OTIUM #3

Jean-Marie Perdrix - Linda Sanchez - Dane Mitchell

from  to 
The IAC, having placed research at the heart of its activities since its creation, becomes, from time to time, a space for the Otium, an intermediary lapse of time conducive to thinking, meditation and awareness. The gardens, like the spaces inside the IAC will then be open, hosting projects that have been developed in an elsewhere, that will become, for the length of a summer, a here.

Otium#3 collects the work of three artists, Jean-Marie Perdrix, Linda Sanchez, Dane Mitchell, who each have in common this idea of seizing matter as the foundation of their work. Mineral, organic and cosmic matter, volatile and in movement, is explored by each one of these artists, experimenting with its possibilities in different ways.
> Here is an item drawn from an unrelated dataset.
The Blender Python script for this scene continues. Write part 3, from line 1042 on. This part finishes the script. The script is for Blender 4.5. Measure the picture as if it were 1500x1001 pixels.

Approached in a cosmomorphic manner, this matter is as much an issue of human activities as of nature, since such a distinction no longer has any meaning. Seeking consistency, these artists use experiments and experiences as a way of producing their artistic forms. It is in this way that they intend to create and establish links with the environment, as if to intensify their relationship with what is.
- Jean-Marie Perdrix
Imagined in close connection with their production sites, the artworks of Jean-Marie Perdrix take the experience of a territory as their primary source. In the areas surrounding the foundries of Georgia, Serbia, Korea, Mexico and for the last 20 years, Burkina Faso, Perdrix has collected totemic objects, skulls, animal pelts, household waste and other scraps, that he makes into the matrixes of his transformations.

Taking a similar approach to that of an anthropologist, the artist has based his research on the significant relics of the natural, social and cultural environment that he moves through. Attentive to social and economic flows, over the course of his practice he has developed a tightly controlled repertoire, populated by tools or junk, having the common denominator of their local, organic and utilitarian dimensions.

With his sculptures of “lost flesh” that are modeled after animals that have been slaughtered for the food industry, Perdrix has established a practice on the edges of craftsmanship. Through the creation of the co-operative Yamba-D (Ouagadougou), with his network of bronze smiths, he has implemented a production of objects that are normally made from wood, using melted plastic waste.

Sweeping aside any order of domination between cultural, ritual, symbolic and utilitarian practices, the processes used by Perdrix challenge us with burning questions, where anxiety concerning the exhaustion of vital resources can be seen and read. His artworks, charged with a massive physicality, with a powerful alchemy, exude energy and fighting strength.

- Linda Sanchez
The IAC and Linda Sanchez have forged an active relationship for quite some time now.
From her solo exhibition in the context of Galeries Nomades in 2007 to her participation in the Space Brain Laboratory since 2016, it is this constant exchange around questions of matter, flow and space-time that has lead today to the presentation of a first personal exhibition at the IAC.

The sculptural, graphic and video work of Linda Sanchez draws its material origins from the very heart of water, sand, clay, lichen and also from physical phenomena that sometimes fixes them in place, while other times it sets them in motion.
Constrained by that which envelopes or fragilizes, models or dissolves it, matter is experimented with, with neither fascination nor preciosity, and the movement is captured using different systems of observation and measurement (transversal cuts, use of a specific apparatus for capturing, grading and framing).

Seeking the point of rupture, the artworks of Linda Sanchez create situations for logics that are a priori opposed, creating tension between them.
For example in La Détente, a structure that consists of a tarpaulin that has been stretched vertically, onto which the artist poured wet clay, that was destined to dry out and fall off, Linda Sanchez plays with the antagonism that exists between verticality and horizontality, construction and destruction.

Beyond all logic, her work materializes a rare and contingent time : that of coincidence, an inexplicable moment where everything may find meaning and where the consistency of things becomes palpable. The work of Linda Sanchez crystallizes this unexpected encounter, of calculation and unpredictability, where everything topples over and where everything is held together.

- Dane Mitchell
The work of New Zealand/Aotearoa artist Dane Mitchell probes elusive zones, transitions between materiality and immateriality, intuition and knowledge, absence and presence.

Based on natural elements (light, rain, vapor), his research tends to transcend our manner of perceiving these manifestations and to explore the limits of our perceptions.

Refined and discrete, Mitchell’s artworks emerge from an attempt to capture and fix organic, fleeting substances. Sometimes accompanied by scientific apparatus (parabola, pumps, equipment for making measurements), sometimes transformed (metal alloys, perfume), the materials employed are subjected to a number of experiments by way of subtle sensorial systems (vaporization of an odor, occultation of sight, lures) or through their reconfiguration in space (contextual shifts, play with scale).

Starting with these interventions, Mitchell plays with scientific principles that are based on vision, the permanence of matter and our objective understandings of the physical phenomena that we experience in everyday life. With a lightness in manner, he diverts and reuses scientific vocabulary to keep our discernment at a distance and arouse our imagination.